Wednesday, June 8, 2016

The Agony of Choosing New You


           
           They say knowledge is power and ignorance is the enemy but what you do not learn earlier is how knowledge will change your whole existence. No one can predict your transformation and no one will be able to tell you how you can survive and live with all the knowledge you acquired and changed your life, values and sometimes even your whole existence. Certainly no one, not even yourself can tell how to deal with the aftermath of destroying your old everything and build new you!
I am not sure anymore if this is an Arab Muslim problem or just human being problem, but there is a struggle anyway. When you always strive for knowledge and enlightenment, when you are open to a new perspective of life, and eventually you are not afraid to absorb new ideas and values or even be flexible and tolerant enough to live in continuous discovery. There comes the point when all of this makes you feel like an outsider, no matter where you go no one can understand you fully. Some people will understand some parts and disagree with other parts, some people will not understand you at all but will embrace your weirdness anyway, and others who usually are the closest group to you (family, friends and loved ones) who knew you more or less your whole life and were the foundation for your character, attitude and thinking and those will usually reject changes in you because it is simply an alien to them.
Rejection is not that bad especially when you already know your ground, and when you reach a certain level of confidence toward your beliefs, rejection helps to shake doubts and examining the certainty of our new value system and make us critically thinking if it is worth the struggle. Sometimes we win sometimes we lose and through that we know what we did wrong and fix it, or learn from it. But what is ugly about rejection when it is conclusive and total, when you lose hope of changing the minds of the most important people in your life because basically accepting your new you challenge their unquestioned value system, it shakes their existence, and your presence in their lives become a continuous struggle because they will always try to convert you from your new ideas and values to validate their own and here comes the moment of choice.
You reached a point where you made peace with yourself and others but at the same time with this peace comes the desire to keep it, finally after years and years of questioning and struggling to discover things, you reached the place where you know you cannot know everything and you are fine with it, you still want to acquire new knowledge but it not an obsession or a fight anymore.
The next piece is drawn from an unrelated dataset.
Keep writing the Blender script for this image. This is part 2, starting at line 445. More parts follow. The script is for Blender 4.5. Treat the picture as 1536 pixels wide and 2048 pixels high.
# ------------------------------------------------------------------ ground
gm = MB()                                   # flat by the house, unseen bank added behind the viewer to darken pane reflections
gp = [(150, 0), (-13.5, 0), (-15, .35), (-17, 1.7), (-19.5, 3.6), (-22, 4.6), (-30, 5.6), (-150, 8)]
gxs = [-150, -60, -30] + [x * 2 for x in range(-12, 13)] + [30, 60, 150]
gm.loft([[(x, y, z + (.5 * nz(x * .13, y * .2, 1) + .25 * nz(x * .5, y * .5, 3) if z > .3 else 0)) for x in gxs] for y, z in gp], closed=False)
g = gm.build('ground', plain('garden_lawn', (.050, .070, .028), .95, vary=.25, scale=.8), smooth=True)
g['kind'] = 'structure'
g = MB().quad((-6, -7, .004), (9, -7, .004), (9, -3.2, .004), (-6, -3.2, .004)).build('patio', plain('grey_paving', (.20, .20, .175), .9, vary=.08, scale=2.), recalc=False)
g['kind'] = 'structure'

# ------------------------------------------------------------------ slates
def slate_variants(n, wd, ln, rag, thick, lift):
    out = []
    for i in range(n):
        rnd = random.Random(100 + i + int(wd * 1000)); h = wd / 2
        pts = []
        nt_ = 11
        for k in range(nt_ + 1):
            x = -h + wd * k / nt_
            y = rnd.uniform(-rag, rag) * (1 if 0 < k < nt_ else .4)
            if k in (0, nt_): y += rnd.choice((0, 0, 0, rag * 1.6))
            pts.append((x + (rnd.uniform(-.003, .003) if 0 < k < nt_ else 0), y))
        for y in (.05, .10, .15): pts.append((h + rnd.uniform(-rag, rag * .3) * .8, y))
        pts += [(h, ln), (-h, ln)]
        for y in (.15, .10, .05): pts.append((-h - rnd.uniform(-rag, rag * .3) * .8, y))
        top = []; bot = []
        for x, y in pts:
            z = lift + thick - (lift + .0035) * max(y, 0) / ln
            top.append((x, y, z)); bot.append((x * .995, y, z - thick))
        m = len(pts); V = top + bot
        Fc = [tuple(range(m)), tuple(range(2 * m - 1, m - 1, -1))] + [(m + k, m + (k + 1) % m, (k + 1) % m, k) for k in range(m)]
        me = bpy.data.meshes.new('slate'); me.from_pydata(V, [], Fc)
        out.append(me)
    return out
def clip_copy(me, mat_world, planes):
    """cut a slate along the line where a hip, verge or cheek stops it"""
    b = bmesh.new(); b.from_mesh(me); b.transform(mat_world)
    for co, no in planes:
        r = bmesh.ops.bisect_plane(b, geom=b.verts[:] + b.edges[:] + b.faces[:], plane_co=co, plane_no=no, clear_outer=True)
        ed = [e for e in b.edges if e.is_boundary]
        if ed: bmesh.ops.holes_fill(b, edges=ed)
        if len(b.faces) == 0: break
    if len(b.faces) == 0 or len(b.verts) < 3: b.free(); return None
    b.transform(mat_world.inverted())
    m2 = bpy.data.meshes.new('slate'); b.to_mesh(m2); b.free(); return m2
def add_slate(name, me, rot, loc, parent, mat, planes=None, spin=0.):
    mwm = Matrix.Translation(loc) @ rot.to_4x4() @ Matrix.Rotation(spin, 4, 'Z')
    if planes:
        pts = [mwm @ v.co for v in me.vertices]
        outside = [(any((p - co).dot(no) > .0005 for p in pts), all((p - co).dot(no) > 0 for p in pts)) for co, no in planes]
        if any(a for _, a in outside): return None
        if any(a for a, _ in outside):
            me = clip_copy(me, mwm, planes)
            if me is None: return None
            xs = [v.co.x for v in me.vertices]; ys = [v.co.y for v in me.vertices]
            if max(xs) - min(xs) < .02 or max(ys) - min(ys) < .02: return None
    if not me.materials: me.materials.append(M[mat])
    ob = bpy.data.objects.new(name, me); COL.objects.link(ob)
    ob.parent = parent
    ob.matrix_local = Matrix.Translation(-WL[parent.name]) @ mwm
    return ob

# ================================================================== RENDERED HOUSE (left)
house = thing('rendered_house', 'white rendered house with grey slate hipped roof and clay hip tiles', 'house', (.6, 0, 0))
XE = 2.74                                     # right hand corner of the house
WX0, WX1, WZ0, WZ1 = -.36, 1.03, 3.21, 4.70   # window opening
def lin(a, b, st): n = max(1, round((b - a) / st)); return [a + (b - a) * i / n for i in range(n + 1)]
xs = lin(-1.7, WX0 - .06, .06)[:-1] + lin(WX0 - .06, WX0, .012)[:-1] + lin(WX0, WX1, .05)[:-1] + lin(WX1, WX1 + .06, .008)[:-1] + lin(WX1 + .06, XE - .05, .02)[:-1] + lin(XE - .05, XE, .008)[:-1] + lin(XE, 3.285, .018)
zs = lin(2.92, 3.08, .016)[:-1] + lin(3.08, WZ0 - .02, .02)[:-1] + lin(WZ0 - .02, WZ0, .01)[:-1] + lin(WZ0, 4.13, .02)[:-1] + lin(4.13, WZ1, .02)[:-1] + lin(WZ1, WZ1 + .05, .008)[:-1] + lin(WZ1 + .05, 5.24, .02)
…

It is more of a smooth transition from arrogance and vanity to humbleness and modesty that needs to be uninterrupted nor competed and therefore you have to make the choice of keeping some people outside of your new you, no matter how close they are to you it is agony to make them accept you as you are or even slightly understand where you come from because they will always think that they know better.
Critical thinking, reading, and analysis always been part of me, and I am grateful that I was lucky enough to learn how to question myself, doubt my values and examine my thoughts but I honestly did not expect the burden that came with it, I am still not sure if that was influenced by my background as an Arab of Muslim origins or is it the case with the way I chose for my life and the methods I followed, and I guess I will never know because I will never be able to imagine life from a different perspective, I will always be the Arab girl who rebelled against everything including herself and when the time comes where I have to choose, I always will choose my revolution because it is everything and to lose it and give it up, it means to lose myself!